Having a power hub, to supply future Barents Sea developments, could help operators mitigate CO2 emissions – and the regulations that they could come up against. Marius Kluge Foss, of Rystad Energy, explains.
The Barents Sea is the last Norwegian oil province with anticipated future growth. From currently accounting for a mere 5% of total Norwegian oil and gas production, Rystad Energy estimates it could account for around one-third by the mid-2030s.
Several of the largest non-sanctioned fields in Norway are in the Barents Sea, of which the most notably are the three oil discoveries made up of Statoil-operated Johan Castberg, Lundin-operated Alta, and OMV-operated Wisting. The long investment and production horizons of these projects make the consideration of carbon risk highly relevant. Once developed, these fields will produce beyond the 2040s, in a period that might be associated with declining global oil demand and stricter CO2 regulations. Making decisions today to minimize this risk may be worthwhile.
Figure 1 outlines CO2 emissions associated with upstream oil and gas production on the Norwegian continental shelf (NCS).
Sources: Rystad Energy Research and Analysis |
Looking ahead at accumulated emissions over the period 2040-2050, Rystad Energy expects the three Barents Sea discoveries closest to sanctioning – Johan Castberg, Wisting and Alta – to make up about 8% of total NCS emissions. Adding future volumes expected to be discovered and put into production in the Barents Sea within 2040, increases the potential of electrifying the Barents Sea to 25% of total NCS upstream emissions during 2040-2050.
The Barentshub concept
The primary challenge with electrification of fields in the Barents Sea is the vast distances. Rystad Energy addresses this issue with a suggested electrification solution for the three ongoing Barents Sea developments, Johan Castberg, Wisting and Alta, as well as potential future discoveries. The proposed solution envisages a separate host platform, a Barentshub, supplied with DC power from shore. The hub distributes AC power to the three surrounding platforms, none of which will be further away than 100km, a distance viewed as the upper bound for AC power.

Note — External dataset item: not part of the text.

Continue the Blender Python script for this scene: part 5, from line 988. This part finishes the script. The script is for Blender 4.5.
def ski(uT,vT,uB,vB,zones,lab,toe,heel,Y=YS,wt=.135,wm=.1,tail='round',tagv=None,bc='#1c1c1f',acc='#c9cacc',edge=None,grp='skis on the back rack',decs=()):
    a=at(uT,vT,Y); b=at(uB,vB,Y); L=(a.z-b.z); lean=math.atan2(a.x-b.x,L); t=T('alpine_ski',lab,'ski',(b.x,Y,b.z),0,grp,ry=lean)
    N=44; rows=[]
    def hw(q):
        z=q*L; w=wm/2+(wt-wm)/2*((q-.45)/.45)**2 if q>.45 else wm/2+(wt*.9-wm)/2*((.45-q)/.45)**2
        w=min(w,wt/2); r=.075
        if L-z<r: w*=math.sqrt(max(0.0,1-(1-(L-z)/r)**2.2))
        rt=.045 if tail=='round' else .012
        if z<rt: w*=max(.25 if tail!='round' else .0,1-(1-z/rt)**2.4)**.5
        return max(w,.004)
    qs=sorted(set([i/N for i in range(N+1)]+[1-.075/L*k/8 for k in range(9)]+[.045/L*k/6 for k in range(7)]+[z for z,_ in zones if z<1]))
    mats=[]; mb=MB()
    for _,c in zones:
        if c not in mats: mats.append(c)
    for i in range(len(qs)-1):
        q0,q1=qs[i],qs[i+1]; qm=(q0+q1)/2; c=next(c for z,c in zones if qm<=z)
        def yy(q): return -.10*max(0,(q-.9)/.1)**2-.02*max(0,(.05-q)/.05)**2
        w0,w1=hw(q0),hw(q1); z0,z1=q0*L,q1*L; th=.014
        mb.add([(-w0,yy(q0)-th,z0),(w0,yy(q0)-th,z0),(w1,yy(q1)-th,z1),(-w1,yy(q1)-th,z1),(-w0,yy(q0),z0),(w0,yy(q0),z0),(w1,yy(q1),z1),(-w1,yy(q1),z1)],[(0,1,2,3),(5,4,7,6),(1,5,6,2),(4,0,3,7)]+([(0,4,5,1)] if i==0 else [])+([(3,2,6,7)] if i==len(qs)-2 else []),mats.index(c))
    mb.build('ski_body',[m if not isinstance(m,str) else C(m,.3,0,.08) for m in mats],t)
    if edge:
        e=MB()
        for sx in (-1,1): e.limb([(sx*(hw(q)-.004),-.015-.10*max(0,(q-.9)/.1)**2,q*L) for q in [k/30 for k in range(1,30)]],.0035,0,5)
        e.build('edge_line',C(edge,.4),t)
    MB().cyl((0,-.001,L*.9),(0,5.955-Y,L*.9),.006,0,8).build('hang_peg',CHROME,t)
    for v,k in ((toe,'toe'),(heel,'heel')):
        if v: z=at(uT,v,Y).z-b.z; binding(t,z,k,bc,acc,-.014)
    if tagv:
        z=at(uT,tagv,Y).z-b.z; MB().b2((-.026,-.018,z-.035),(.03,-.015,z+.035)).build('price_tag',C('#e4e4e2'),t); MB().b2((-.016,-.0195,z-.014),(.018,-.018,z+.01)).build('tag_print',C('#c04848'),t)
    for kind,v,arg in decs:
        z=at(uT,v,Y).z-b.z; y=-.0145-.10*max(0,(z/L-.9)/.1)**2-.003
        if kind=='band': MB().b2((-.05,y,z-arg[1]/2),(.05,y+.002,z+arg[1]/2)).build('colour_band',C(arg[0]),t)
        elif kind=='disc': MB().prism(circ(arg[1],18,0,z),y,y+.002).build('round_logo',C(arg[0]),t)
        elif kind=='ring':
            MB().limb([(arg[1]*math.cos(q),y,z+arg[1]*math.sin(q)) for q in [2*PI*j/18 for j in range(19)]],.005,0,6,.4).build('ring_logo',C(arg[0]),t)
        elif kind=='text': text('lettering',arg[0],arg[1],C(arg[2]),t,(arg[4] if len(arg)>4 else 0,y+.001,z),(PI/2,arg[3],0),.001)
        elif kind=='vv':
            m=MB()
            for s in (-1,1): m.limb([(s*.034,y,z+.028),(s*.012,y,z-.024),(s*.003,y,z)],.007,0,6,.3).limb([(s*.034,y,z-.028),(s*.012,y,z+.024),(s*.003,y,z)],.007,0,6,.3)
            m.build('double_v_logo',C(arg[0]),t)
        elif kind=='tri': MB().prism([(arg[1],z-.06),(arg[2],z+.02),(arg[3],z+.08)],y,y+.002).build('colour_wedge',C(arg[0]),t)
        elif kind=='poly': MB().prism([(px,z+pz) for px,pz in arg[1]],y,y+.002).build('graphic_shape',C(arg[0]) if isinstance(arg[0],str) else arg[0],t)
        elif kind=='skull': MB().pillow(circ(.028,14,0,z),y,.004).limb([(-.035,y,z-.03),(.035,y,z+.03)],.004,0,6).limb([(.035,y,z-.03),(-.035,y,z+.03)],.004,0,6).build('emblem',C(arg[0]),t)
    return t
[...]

The main components making up the exploration and production companies’ power demand is electric power, heating, and gas injection. These can all be served by electrical power from shore in a full electrification scenario estimated to generate an annual average power load of 298 MW/year at peak. The corresponding reductions in CO2 emissions throughout the three fields’ lifetime is estimated to 22 million tonnes.
Figure 2 illustrates the various stakeholders consisting of 1) the exploration and production companies owning and operating the facilities on the three fields, 2) the Hub owner and 3) the grid operator, in this case Statnett. Each stakeholder has its own set of considerations in the proposed setup. The exploration and production companies will be most concerned about operational performance and project economics, while the Hub owner group’s key priorities will be predictability in power demand and hence revenue.
Obstacles and cost impacts
Figure 3 outlines the combined effect on asset valuation for Johan Castberg, Wisting and Alta by switching from gas turbines to full electrification with production startup in 2023, 2025 and 2026 respectively. For the oil companies, the only negative value contribution is power opex, with capex savings, opex savings (excl. power), reduced CO2 tax and government take all contributing in the positive direction. The combined value for the three fields drops by 7% from $2.39 billion (NOK18.6 billion) in the gas turbine case to $2.23 billion (NOK17.3 billion) with electrification. This highlights the limited impairment that electrification actually has on these fields. Albeit expensive, the total implications of electrification on valuation is just a 7% reduction compared no electrification, and the future threat of carbon risk, both in terms of global carbon budgets and carbon taxes, is eliminated.